→ Records:
________________________

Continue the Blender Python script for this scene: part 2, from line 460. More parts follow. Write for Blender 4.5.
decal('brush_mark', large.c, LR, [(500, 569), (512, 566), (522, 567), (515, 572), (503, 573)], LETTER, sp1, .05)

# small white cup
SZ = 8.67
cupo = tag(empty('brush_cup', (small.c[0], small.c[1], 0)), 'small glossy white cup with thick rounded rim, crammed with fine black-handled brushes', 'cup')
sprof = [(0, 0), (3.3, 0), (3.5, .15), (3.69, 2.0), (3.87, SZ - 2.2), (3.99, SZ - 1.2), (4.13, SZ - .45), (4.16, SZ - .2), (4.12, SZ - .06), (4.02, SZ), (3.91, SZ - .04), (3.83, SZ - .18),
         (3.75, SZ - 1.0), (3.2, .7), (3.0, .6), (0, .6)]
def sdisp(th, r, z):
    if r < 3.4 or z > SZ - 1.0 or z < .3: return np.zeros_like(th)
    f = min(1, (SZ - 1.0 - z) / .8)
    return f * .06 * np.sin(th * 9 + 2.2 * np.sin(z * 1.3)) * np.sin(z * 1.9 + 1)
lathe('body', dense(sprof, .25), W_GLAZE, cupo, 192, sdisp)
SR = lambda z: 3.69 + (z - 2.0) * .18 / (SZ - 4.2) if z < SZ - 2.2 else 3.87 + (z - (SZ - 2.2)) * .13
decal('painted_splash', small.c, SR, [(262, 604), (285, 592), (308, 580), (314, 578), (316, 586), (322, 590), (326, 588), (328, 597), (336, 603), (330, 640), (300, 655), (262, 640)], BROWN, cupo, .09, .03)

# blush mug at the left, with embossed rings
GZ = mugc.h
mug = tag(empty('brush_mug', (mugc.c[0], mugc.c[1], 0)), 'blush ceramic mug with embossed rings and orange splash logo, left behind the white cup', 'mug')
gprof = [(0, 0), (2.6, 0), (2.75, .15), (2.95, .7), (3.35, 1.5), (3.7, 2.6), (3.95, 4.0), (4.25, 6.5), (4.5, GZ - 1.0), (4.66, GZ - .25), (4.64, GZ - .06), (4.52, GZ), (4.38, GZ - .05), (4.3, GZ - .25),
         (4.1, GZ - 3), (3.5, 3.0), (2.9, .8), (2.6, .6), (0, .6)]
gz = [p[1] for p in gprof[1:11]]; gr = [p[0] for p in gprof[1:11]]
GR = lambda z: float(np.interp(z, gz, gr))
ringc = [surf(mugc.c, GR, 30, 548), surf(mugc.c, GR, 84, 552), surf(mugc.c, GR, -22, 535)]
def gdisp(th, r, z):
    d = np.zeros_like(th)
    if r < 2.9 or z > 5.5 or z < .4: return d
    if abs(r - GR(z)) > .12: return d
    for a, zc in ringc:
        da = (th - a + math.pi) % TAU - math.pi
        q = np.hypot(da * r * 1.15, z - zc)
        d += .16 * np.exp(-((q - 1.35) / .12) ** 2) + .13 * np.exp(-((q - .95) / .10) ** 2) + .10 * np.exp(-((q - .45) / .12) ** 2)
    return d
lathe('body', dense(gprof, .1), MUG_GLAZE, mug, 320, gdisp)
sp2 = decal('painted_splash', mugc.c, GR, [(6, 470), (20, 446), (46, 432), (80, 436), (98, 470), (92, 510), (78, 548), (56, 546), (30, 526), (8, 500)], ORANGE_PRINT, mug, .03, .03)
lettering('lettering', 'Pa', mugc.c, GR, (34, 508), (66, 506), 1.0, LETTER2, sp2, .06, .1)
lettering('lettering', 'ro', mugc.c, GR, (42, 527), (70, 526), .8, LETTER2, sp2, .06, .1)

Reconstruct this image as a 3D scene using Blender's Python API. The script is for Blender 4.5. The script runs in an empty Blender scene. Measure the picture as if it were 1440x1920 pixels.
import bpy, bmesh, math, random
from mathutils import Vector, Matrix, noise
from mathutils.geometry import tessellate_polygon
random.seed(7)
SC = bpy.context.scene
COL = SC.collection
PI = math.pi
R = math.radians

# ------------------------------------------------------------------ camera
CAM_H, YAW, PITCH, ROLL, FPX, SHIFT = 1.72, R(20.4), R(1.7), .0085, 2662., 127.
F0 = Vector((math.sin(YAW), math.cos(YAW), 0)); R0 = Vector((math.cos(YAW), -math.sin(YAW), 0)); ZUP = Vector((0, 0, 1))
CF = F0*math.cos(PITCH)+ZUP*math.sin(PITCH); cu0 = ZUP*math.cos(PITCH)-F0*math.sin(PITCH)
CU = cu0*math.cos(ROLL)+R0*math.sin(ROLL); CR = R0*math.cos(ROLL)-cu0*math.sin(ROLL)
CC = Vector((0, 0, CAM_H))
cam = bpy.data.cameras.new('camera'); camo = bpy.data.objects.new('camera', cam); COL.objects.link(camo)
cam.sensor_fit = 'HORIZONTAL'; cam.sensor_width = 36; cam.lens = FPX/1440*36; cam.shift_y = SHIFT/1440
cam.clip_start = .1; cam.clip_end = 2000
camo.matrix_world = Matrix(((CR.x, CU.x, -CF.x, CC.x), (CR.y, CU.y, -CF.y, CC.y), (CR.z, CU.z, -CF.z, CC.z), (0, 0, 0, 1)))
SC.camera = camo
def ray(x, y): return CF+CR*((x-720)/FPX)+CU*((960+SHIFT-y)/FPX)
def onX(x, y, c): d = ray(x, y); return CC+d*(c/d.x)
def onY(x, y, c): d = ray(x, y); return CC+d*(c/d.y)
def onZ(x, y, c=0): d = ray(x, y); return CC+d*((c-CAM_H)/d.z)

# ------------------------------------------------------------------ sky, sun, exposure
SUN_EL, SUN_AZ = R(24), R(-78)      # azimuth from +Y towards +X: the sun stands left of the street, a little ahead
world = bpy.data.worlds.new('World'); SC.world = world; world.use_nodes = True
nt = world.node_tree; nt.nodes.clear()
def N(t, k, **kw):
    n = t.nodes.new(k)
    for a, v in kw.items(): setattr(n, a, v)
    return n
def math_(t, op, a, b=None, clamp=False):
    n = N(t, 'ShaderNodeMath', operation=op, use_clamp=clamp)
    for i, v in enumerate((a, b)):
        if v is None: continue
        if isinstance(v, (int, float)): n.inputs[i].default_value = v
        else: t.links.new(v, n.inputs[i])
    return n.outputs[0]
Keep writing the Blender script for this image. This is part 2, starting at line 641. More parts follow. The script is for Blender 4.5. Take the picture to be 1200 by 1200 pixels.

________________________

→ Stated task:
Go through the material above and output exactly the lines from the one containing "Reconstruct this image" through the one containing "R = math.radians".

→ Solution to this problem:
Reconstruct this image as a 3D scene using Blender's Python API. The script is for Blender 4.5. The script runs in an empty Blender scene. Measure the picture as if it were 1440x1920 pixels.
import bpy, bmesh, math, random
from mathutils import Vector, Matrix, noise
from mathutils.geometry import tessellate_polygon
random.seed(7)
SC = bpy.context.scene
COL = SC.collection
PI = math.pi
R = math.radians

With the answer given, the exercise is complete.